- What you should do:
Extract the lines from the first one in the records below through the line containing "PI = math.pi", keeping both ends and leaving out any pictures.

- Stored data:
+++

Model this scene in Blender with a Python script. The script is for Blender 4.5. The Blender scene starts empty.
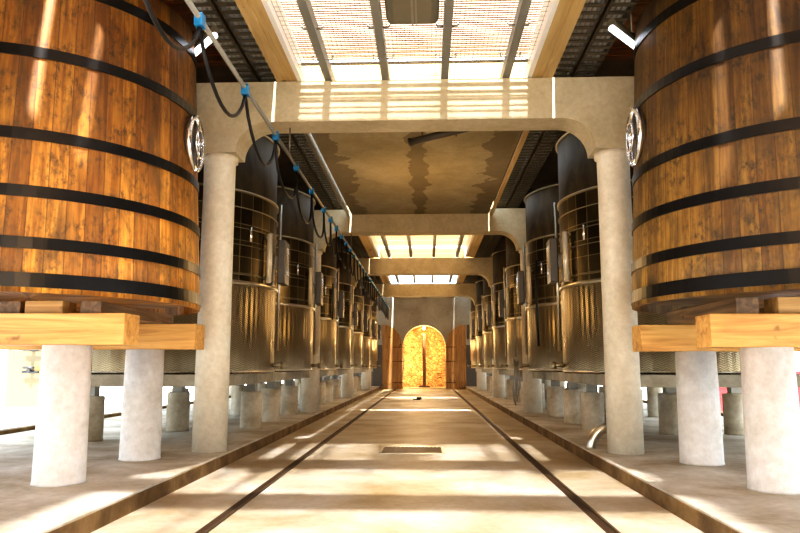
import bpy, bmesh, math, random
from mathutils import Matrix, Vector
random.seed(7)
COL = bpy.context.scene.collection
PI = math.pi

# ------------------------------------------------------------------ materials
def new_mat(name):
    m = bpy.data.materials.new(name); m.use_nodes = True
    nt = m.node_tree; nt.nodes.clear()
    out = nt.nodes.new('ShaderNodeOutputMaterial')
    b = nt.nodes.new('ShaderNodeBsdfPrincipled')
    nt.links.new(b.outputs[0], out.inputs[0])
    return m, nt, b
def N(nt, t, **kw):
    n = nt.nodes.new(t)
    for k, v in kw.items(): setattr(n, k, v)
    return n
def L(nt, a, b): nt.links.new(a, b)
def coord(nt, kind='Object', scale=(1, 1, 1)):
    tc = N(nt, 'ShaderNodeTexCoord'); mp = N(nt, 'ShaderNodeMapping')
    mp.inputs['Scale'].default_value = scale
    L(nt, tc.outputs[kind], mp.inputs[0]); return mp.outputs[0]
def worldpos(nt, scale=(1, 1, 1)):
    g = N(nt, 'ShaderNodeNewGeometry'); mp = N(nt, 'ShaderNodeMapping')
    mp.inputs['Scale'].default_value = scale
    L(nt, g.outputs['Position'], mp.inputs[0]); return mp.outputs[0]
def noise(nt, vec, scale, detail=6, rough=.6, dist=0):
    n = N(nt, 'ShaderNodeTexNoise'); n.inputs['Scale'].default_value = scale
    n.inputs['Detail'].default_value = detail; n.inputs['Roughness'].default_value = rough
    n.inputs['Distortion'].default_value = dist
    L(nt, vec, n.inputs['Vector']); return n.outputs['Fac']
def ramp(nt, fac, stops):
    r = N(nt, 'ShaderNodeValToRGB'); el = r.color_ramp.elements
    while len(el) < len(stops): el.new(.5)
    for e, (p, c) in zip(el, stops):
        e.position = p; e.color = (c[0], c[1], c[2], 1)
    L(nt, fac, r.inputs[0]); return r.outputs[0]
def mix(nt, fac, a, b, mode='MIX'):
    m = N(nt, 'ShaderNodeMix'); m.data_type = 'RGBA'; m.blend_type = mode
    for i, v in ((0, fac), (6, a), (7, b)):
        if isinstance(v, (int, float)): m.inputs[i].default_value = v
        elif isinstance(v, tuple): m.inputs[i].default_value = (*v, 1)
        else: L(nt, v, m.inputs[i])
    return m.outputs[2]
def mth(nt, op, a, b=None):
    m = N(nt, 'ShaderNodeMath', operation=op)
    for i, v in ((0, a), (1, b)):
        if v is None: continue
        if isinstance(v, (int, float)): m.inputs[i].default_value = v
        else: L(nt, v, m.inputs[i])
    return m.outputs[0]
def bump(nt, b, h, strength=.3, dist=.01):
    n = N(nt, 'ShaderNodeBump'); n.inputs['Strength'].default_value = strength
    n.inputs['Distance'].default_value = dist
    L(nt, h, n.inputs['Height']); L(nt, n.outputs[0], b.inputs['Normal'])

def concrete(name, c1, c2, c3, scale=.9, rough=.8, bstr=.25, stain=None):
    m, nt, b = new_mat(name); v = worldpos(nt)
    f = noise(nt, v, scale, 8, .62, .3)
    col = ramp(nt, f, [(.3, c1), (.5, c2), (.7, c3)])
    f2 = noise(nt, v, 14, 5, .7)
    col = mix(nt, .35, col, ramp(nt, f2, [(.3, (.55, .5, .42)), (.65, (1, 1, 1))]), 'MULTIPLY')
    if stain:
        f3 = noise(nt, v, .55, 4, .5, .6)
        col = mix(nt, ramp(nt, f3, [(.5, (0, 0, 0)), (.56, (1, 1, 1))]), col, stain)
    L(nt, col, b.inputs['Base Color']); b.inputs['Roughness'].default_value = rough
    bump(nt, b, noise(nt, v, 30, 6, .7), bstr, .01)
    return m
def plain(name, c, rough=.5, metal=0, var=.15, vs=8):
    m, nt, b = new_mat(name); v = coord(nt)
    f = noise(nt, v, vs, 5, .6)
    k = 1 - var
    L(nt, mix(nt, f, tuple(x * k for x in c), tuple(min(1, x * (1 + var)) for x in c)), b.inputs['Base Color'])
    b.inputs['Roughness'].default_value = rough; b.inputs['Metallic'].default_value = metal
    return m
def emit(name, c, s):
    m, nt, b = new_mat(name)
    b.inputs['Base Color'].default_value = (*c, 1)
    b.inputs['Emission Color'].default_value = (*c, 1); b.inputs['Emission Strength'].default_value = s
    return m
def wood(name, c1, c2, c3, axis=0, rough=.55, dark=.0, scale=1.0):
    m, nt, b = new_mat(name)
    sc = [7 * scale] * 3; sc[axis] = .5 * scale
    v = worldpos(nt, tuple(sc))
    f = noise(nt, v, 1.6, 8, .6, 1.2)
    col = ramp(nt, f, [(.28, c1), (.5, c2), (.72, c3)])
    k = noise(nt, worldpos(nt), 5, 2, .5)
    col = mix(nt, ramp(nt, k, [(.68, (0, 0, 0)), (.76, (1, 1, 1))]), col, tuple(x * .45 for x in c1))
    L(nt, col, b.inputs['Base Color']); b.inputs['Roughness'].default_value = rough
    bump(nt, b, f, .3, .01)
    return m
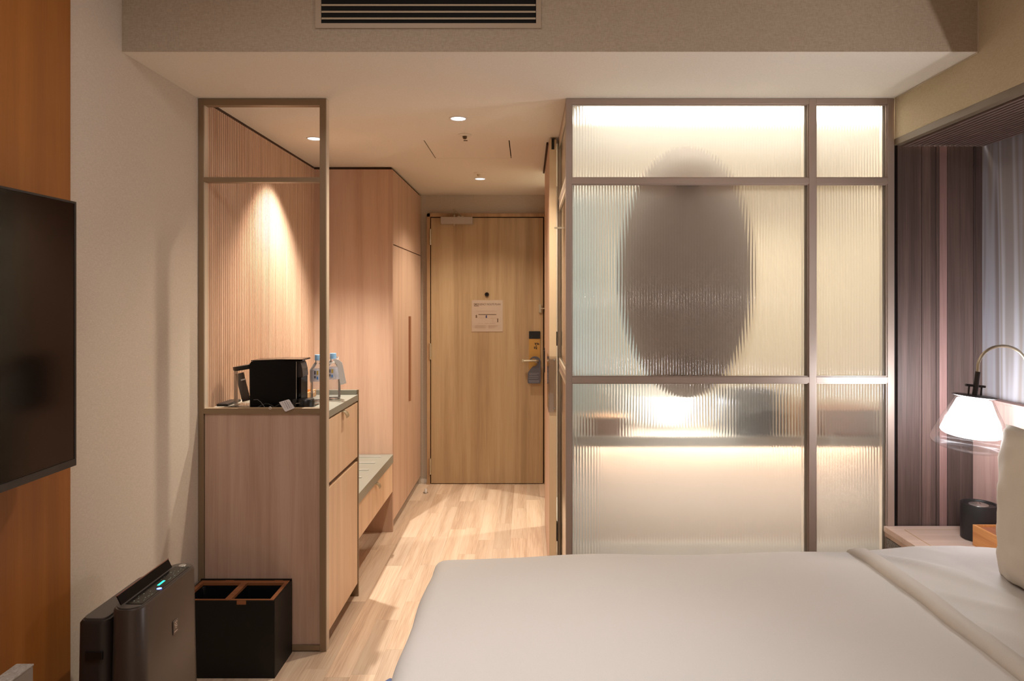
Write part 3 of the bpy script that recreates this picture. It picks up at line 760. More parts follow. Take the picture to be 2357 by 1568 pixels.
obj('top_cap', box(1.838, XW-0.001, -0.5, YS+0.010, 1.046, 1.056, 0.001), M_HEAD, hbx)

# ------------------------------------------------------------------ nightstand
NZ = 0.518
ns = thing('nightstand', 'pale oak nightstand with dark woven drawer front beside the bed', 'nightstand', (1.65, 2.6, 0))
NX0, NX1, NY0, NY1 = 1.470, 1.838, 2.38, YS+0.005
obj('top', box(NX0, NX1, NY0, NY1, NZ-0.022, NZ, 0.001), wood('nightstand oak', srgb(206, 178, 160), srgb(220, 194, 176), srgb(230, 206, 190), 'x', scale=1.2), ns)
obj('body', box(NX0+0.016, NX1, NY0+0.004, NY1-0.002, 0.10, NZ-0.0225), M_OAK, ns)
obj('plinth', box(NX0+0.05, NX1, NY0+0.02, NY1-0.02, 0.0, 0.10), M_KICK, ns)
fab = weave('dark woven fabric', srgb(70, 64, 62), srgb(168, 160, 152), sc=420, dirs=((.3, 1, .3), (.3, .3, 1)), bump=0.5)
obj('frame', box(NX0+0.003, NX0+0.0155, NY0+0.002, NY1-0.002, NZ-0.040, NZ-0.0225), M_OAK, ns)
dw = obj('drawer', box(NX0+0.006, NX0+0.0155, NY0+0.012, NY1-0.010, 0.12, NZ-0.045, 0.001), fab, ns)
obj('knob', lathe([(0, 0.022), (0.012, 0.020), (0.014, 0.014), (0.006, 0.006), (0.006, 0)], (NX0+0.006, 2.6, 0.44), 20, Matrix.Rotation(-PI/2, 4, 'Y')), M_BRASS, dw, smooth=True)
inl = mat('brass inlay', srgb(206, 164, 96), 0.4, 0.4)
ib = new_bm(); zt = NZ+0.0003
def strip(p, q, w):
    p, q = Vector(p), Vector(q); n_ = (q-p).normalized().cross(Vector((0, 0, 1)))*w/2
    vs = [ib.verts.new(v) for v in (p-n_, q-n_, q+n_, p+n_)]; ib.faces.new(vs)
    vt2 = [ib.verts.new(v.co-Vector((0, 0, 0.0006))) for v in vs]; ib.faces.new(vt2[::-1])
    for a_ in range(4): ib.faces.new((vs[a_], vs[(a_+1) % 4], vt2[(a_+1) % 4], vt2[a_]))
strip((1.530, 2.775, zt), (1.530, 2.42, zt), 0.003); strip((1.530, 2.775, zt), (1.83, 2.775, zt), 0.0015)
obj('inlay', ib, inl, ns)

# black cylinder device
cyl = thing('round_charger', 'short black cylindrical device with silver top on the nightstand', 'speaker', (1.768, 2.67, NZ))
cyx, cyy = 1.765, 2.67
obj('body', lathe([(0, 0), (0.060, 0), (0.063, 0.003), (0.064, 0.135), (0.0625, 0.138), (0.054, 0.138), (0.052, 0.133), (0.0, 0.133)], (cyx, cyy, NZ+0.0006), 48), mat('black satin', srgb(36, 34, 34), 0.45), cyl, smooth=True)
obj('dial', lathe([(0, 0.139), (0.020, 0.1385), (0.033, 0.1345), (0.034, 0.133), (0, 0.133)], (cyx-0.002, cyy, NZ+0.0008), 40), M_STEEL, cyl, smooth=True)
pb_ = new_bm()
for (a_, b_) in ((-0.008, 0.0), (0.006, 0.004), (0.0, -0.009)): add_lathe(pb_, [(0, 0.0005), (0.003, 0.0005), (0.003, 0)], (cyx-0.002+a_, cyy+b_, NZ+0.1396), 10)
obj('dots', pb_, M_BLACK, cyl)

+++

- Answer in full:
Model this scene in Blender with a Python script. The script is for Blender 4.5. The Blender scene starts empty.
import bpy, bmesh, math, random
from mathutils import Matrix, Vector
random.seed(7)
COL = bpy.context.scene.collection
PI = math.pi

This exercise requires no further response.